朝鮮人炭鉱殉職者之碑 福岡県田川市川宮 法光寺

 田川市にある法光寺の墓地に「朝鮮人炭鉱殉職者之碑」なるものがある。
 戦時中、この地に強制連行され、タダ同然に炭鉱で働かされて亡くなった朝鮮の人たちを供養した慰霊碑である。昭和50年1月建立された。その当時、わが同胞の遺骨を国へ持ち帰りたいとする朝鮮総連と、田川で死んだのだからその地に慰霊碑を建ててほしいとする大韓民国居留団との確執があったが、法光寺住職が仲を取り持ち、ここに慰霊碑を建立し供養していくことで決着した。
 「毎年お盆になると供養しているが、他所からの参拝客はなく、時々修学旅行の生徒たち等が歴史探訪として訪れる程度」と住職は語る。

朝鮮人炭鉱殉職者之碑(2004年8月3日撮影)

 「1910年、日本は朝鮮半島を統制下に治め、以後1945年の敗戦まで植民地として支配を続けました。特に1931年から日本が行なった15年戦争のために国内の労働力が不足し、この筑豊においても石炭採掘の労働力として約15万人の朝鮮人が強制的に連行されてきました。以後1945年までの強制労働と劣悪な環境の中で約2万人が坑内事故や病気で亡くなられました。
 この殉難碑には、このような過酷な歴史を生き、祖国の山河や親族に再び会うこともできずに無念のおもいで亡くなっていかれた朝鮮人の遺骨が安置されています。ここに集う者、皆共に歴史の事実を心に刻みたいものです。
 「寂光」は、お経に「常寂光土」− 常にやすらかな光に満ちた世界 − いわゆるお浄土のすがたをあらわした言葉です。
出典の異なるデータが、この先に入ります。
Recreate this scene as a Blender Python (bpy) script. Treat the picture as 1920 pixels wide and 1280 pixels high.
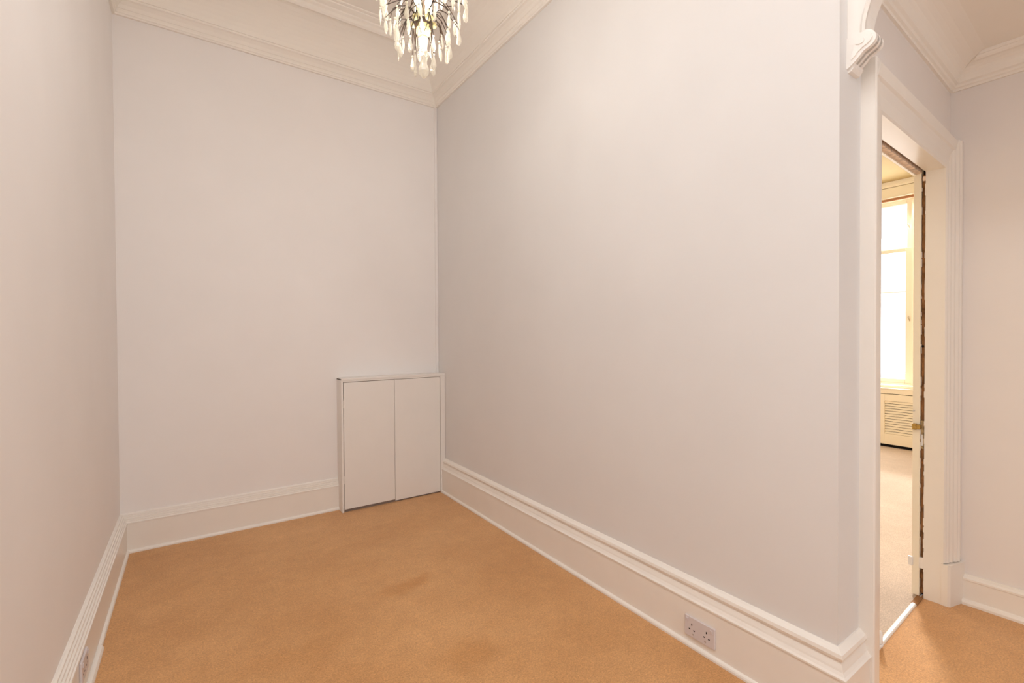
import bpy, bmesh, math, random
from mathutils import Vector, Matrix

random.seed(7)
for o in list(bpy.data.objects):
    bpy.data.objects.remove(o, do_unlink=True)
S = bpy.context.scene
COL = S.collection
R = math.radians

# ------------------------------------------------------------------ camera
YAW, PITCH, ROLL, FPX = R(34.378), R(0.744), R(-0.3165), 875.65
fw = Vector((math.sin(YAW)*math.cos(PITCH), math.cos(YAW)*math.cos(PITCH), -math.sin(PITCH)))
rt0 = Vector((math.cos(YAW), -math.sin(YAW), 0)); up0 = rt0.cross(fw)
rt = rt0*math.cos(ROLL) + up0*math.sin(ROLL)
up = -rt0*math.sin(ROLL) + up0*math.cos(ROLL)
cd = bpy.data.cameras.new('camera'); cam = bpy.data.objects.new('camera', cd); COL.objects.link(cam)
cd.sensor_fit = 'HORIZONTAL'; cd.sensor_width = 36.0; cd.lens = FPX/1920*36.0
cd.clip_start = 0.02; cd.clip_end = 200
M = Matrix.Identity(4)
for i in range(3):
    M[i][0] = rt[i]; M[i][1] = up[i]; M[i][2] = -fw[i]
M[0][3], M[1][3], M[2][3] = 0, 0, 1.35
cam.matrix_world = M
S.camera = cam

# ------------------------------------------------------------------ view, sky, lights
S.view_settings.view_transform = 'Standard'
S.view_settings.look = 'None'
S.view_settings.exposure = 0.05
S.view_settings.gamma = 1.0
S.view_settings.use_curve_mapping = False
S.cycles.max_bounces = 14
S.cycles.diffuse_bounces = 8
S.cycles.glossy_bounces = 6
S.cycles.transmission_bounces = 12
S.cycles.transparent_max_bounces = 12
S.cycles.sample_clamp_indirect = 6.0
S.cycles.caustics_refractive = False
S.cycles.caustics_reflective = False
S.cycles.use_denoising = True

w = bpy.data.worlds.new('sky'); S.world = w; w.use_nodes = True
bg = w.node_tree.nodes['Background']
bg.inputs[0].default_value = (0.93, 0.96, 1.0, 1); bg.inputs[1].default_value = 1.15


XL_ = -0.388


def light(name, kind, loc, direction, energy, color, **kw):
    l = bpy.data.lights.new(name, kind); l.energy = energy; l.color = color
    for k, v in kw.items(): setattr(l, k, v)
    o = bpy.data.objects.new(name, l); COL.objects.link(o)
    o.location = loc
    o.rotation_euler = Vector(direction).to_track_quat('-Z', 'Y').to_euler()
    return o


# sun over the street, through the window of the far room
light('sun_light', 'SUN', (12, 5, 7), (-0.82, -0.345, -0.455), 3.8, (1.0, 0.97, 0.93), angle=R(7))
# daylight at the far room's window, then added unseen fill lights
light('far_window_daylight', 'AREA', (7.35, 2.35, 1.85), (-1, -0.1, -0.40), 135, (1.0, 0.975, 0.95), shape='RECTANGLE', size=1.5, size_y=2.2)
light('far_side_fill', 'AREA', (3.6, 5.24, 1.9), (0.55, -1, -0.1), 48, (1.0, 0.965, 0.93), shape='RECTANGLE', size=1.4, size_y=2.0)  # added fill for the far room, out of view
light('rear_fill', 'AREA', (0.9, -2.60, 1.6), (0, 1, 0), 19, (0.95, 0.98, 1.0), shape='RECTANGLE', size=1.45, size_y=2.3)  # added fill behind the camera, no known window there
light('ceiling_fill', 'AREA', (0.20, 0.10, 3.6), (0, 0, -1), 39, (0.97, 0.985, 1.0), shape='RECTANGLE', size=0.5, size_y=2.6)  # added unseen fill under the ceiling, without a fixture


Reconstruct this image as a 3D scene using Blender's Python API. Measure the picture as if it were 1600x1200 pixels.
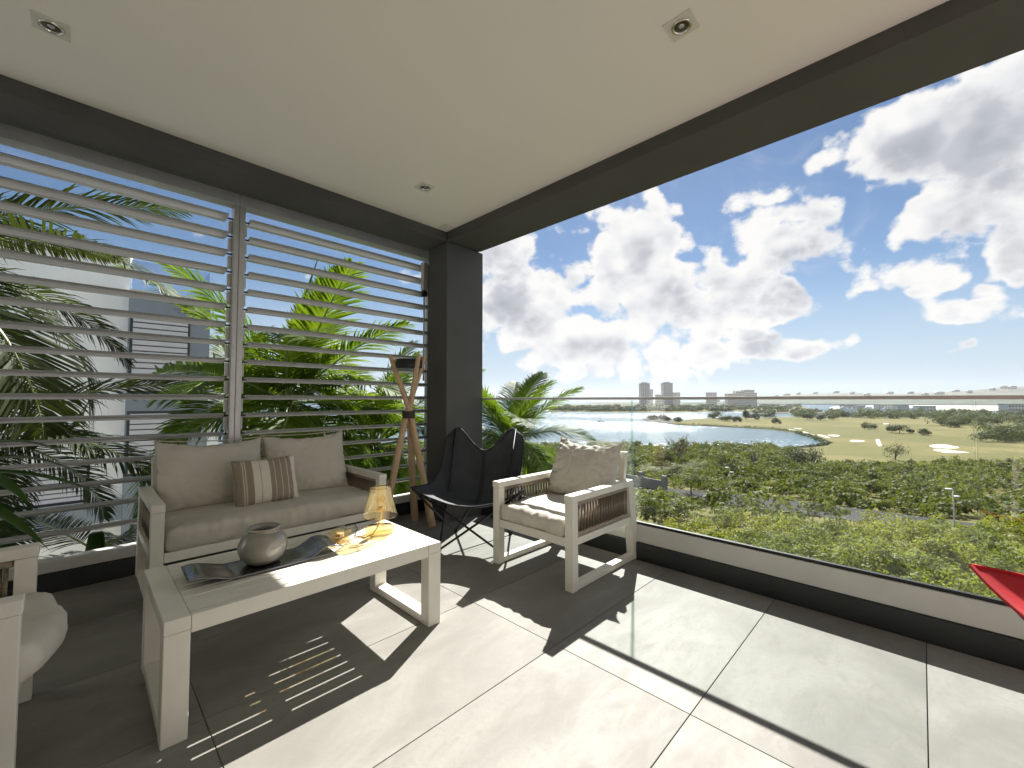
import bpy, bmesh, math, random
import numpy as np
from mathutils import Vector, Matrix, noise

for o in list(bpy.data.objects): bpy.data.objects.remove(o, do_unlink=True)
scn = bpy.context.scene
COL = scn.collection
R = math.radians
PI = math.pi

# ------------------------------------------------------------------ camera
EYE = 1.15
FPX = 655.0
YAW = R(44.3)
PITCH = math.atan(25 / 655.0)
cam_d = bpy.data.cameras.new('camera'); cam = bpy.data.objects.new('camera', cam_d); COL.objects.link(cam)
cam_d.sensor_width = 36.0; cam_d.lens = 36.0 * FPX / 1600.0
cam_d.clip_start = 0.02; cam_d.clip_end = 60000
cam.location = (0, 0, EYE)
cam.rotation_euler = (PI / 2 + PITCH, 0, YAW - PI / 2)
scn.camera = cam
FWD = np.array([math.cos(YAW) * math.cos(PITCH), math.sin(YAW) * math.cos(PITCH), math.sin(PITCH)])
RGT = np.array([math.sin(YAW), -math.cos(YAW), 0.0])
UPV = np.cross(RGT, FWD)
def ray(px, py): return FWD + RGT * (px - 800) / FPX - UPV * (py - 600) / FPX
def atz(px, py, z):
    d = ray(px, py); t = (z - EYE) / d[2]; return Vector((d[0] * t, d[1] * t, z))
def atd(px, py, dist):                      # point of the place at a given distance along the ground
    d = ray(px, py); t = dist / math.hypot(d[0], d[1]); return Vector((d[0] * t, d[1] * t, EYE + d[2] * t))

# ------------------------------------------------------------------ light and exposure
SUN_DIR = Vector((0.986, 0.523, 1.0)).normalized()
SUN_EL = math.asin(SUN_DIR.z)
SUN_AZ = math.atan2(SUN_DIR.y, SUN_DIR.x)
sun_d = bpy.data.lights.new('sun', 'SUN'); sun_d.energy = 5.0; sun_d.angle = R(0.53); sun_d.color = (1.0, 0.96, 0.905)
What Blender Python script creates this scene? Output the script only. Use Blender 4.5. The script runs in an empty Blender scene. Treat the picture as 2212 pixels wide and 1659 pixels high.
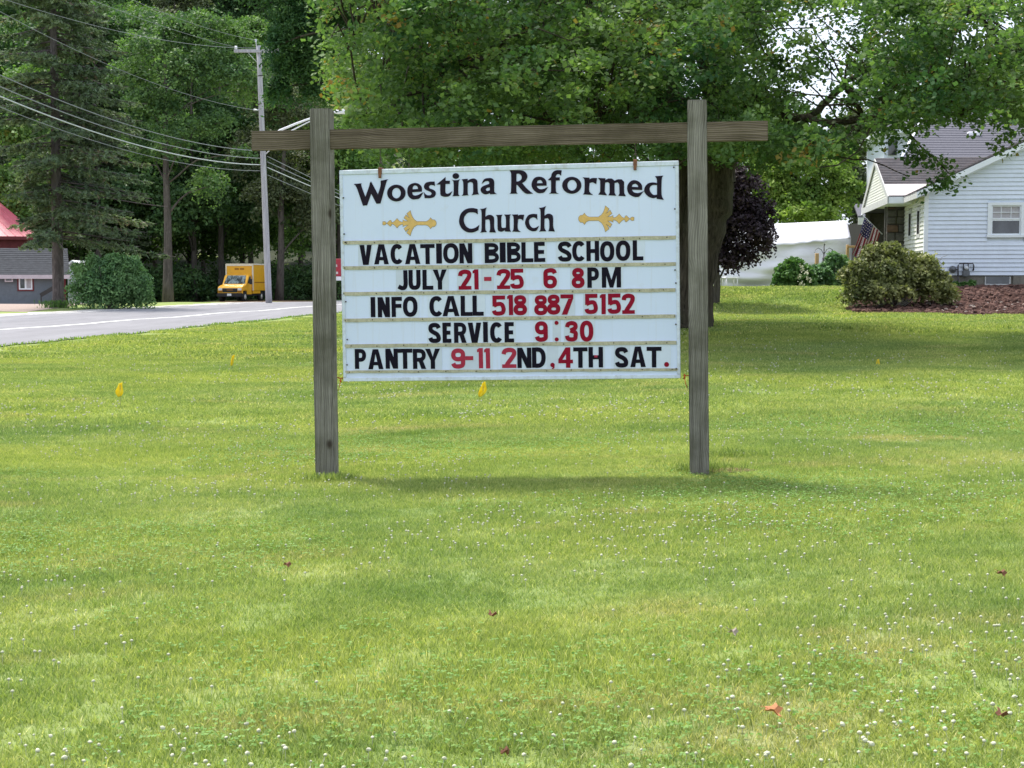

 1975年、法光寺鉱害復旧に際して殉難碑建立以来、絶え間なく各地からの参拝者があることを鑑み、ここに改築して永代の供養に付し、あわせて日朝・日韓の親善と国際社会の平和を希うものです。   1997年3月 再建  」

 * 先の案内板の中にある「約2万人が・・・」という数字に関しては実際は「数千人」だったのが事実のようである。これを下書きした人ものちにその誤りを認めているという。しかし、その訂正までには現在も至っていない。
 「こういう案内板をそのまま全て鵜呑みにしてはならない。歴史は自らも調べてみる慎重さが必要だ」と、ある史実家は指摘する。

横嶋炭坑殉職者之碑(2002年7月29日撮影)

 横嶋炭坑の殉職者を供養した「弔魂碑」。明治45年4月20日建立。隣りに建立されている朝鮮人炭鉱殉職者之碑とは別もの。
 「同寺の裏山の向こうが昔"横嶋"と呼ばれていた所で、横嶋炭坑があった。現在同地は"新生町"と名を変えている。」と住職は語る。
 横嶋炭坑は明治から大正にかけて稼動されていた短命な小炭鉱であったらしい。その後の記録に残るような大きな炭鉱事故はなかったようである。